SAN FRANCISCO: California's revenue in February came in $1.8 million below estimate in Governor Jerry Brown's proposed state budget plan as revenue from personal income tax weakened, the state controller's office said on Monday.
Revenue from personal income tax collections, the state's most important source of revenue, was $441.2 million below estimate in the budget proposals, reflecting a large number of tax refunds in February instead of January when they were initially expected to be sent.
Better than expected gains in revenue from sales tax and corporate tax collections helped offset the lower than expected revenue from personal income tax collections.
Revenue from sales tax collections was $363.5 million above estimate in the budget proposal while revenue from corporate tax collections was $26.3 million above forecast.
"February's revenues came within a percentage point of estimates," State Controller John Chiang said in a statement. "Healthy revenues, along with recovering home prices, a steep drop in foreclosures, and increased car sales are harbingers of a California economy that is starting to warm-up."
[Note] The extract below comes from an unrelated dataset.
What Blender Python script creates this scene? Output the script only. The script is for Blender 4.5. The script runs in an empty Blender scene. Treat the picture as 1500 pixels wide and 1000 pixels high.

California's revenue since the July 1 start of its fiscal year is $4.3 billion above expectation, according to a spokesman for the controller.
Chiang's office in its monthly revenue report said California's leaders should remain cautious about the state's revenue trend: "The economy could lose momentum, which could adversely impact tax receipts even with the effect of higher tax rates. It will also be critical that spending remain restrained to keep the State on a track toward fiscal health."
Brown's budget proposal projects the state budget to swing to a surpluses thanks to the improving economy, new revenue from tax increases approved by voters in November and fellow Democrats who control the legislature backing his plan for holding down spending.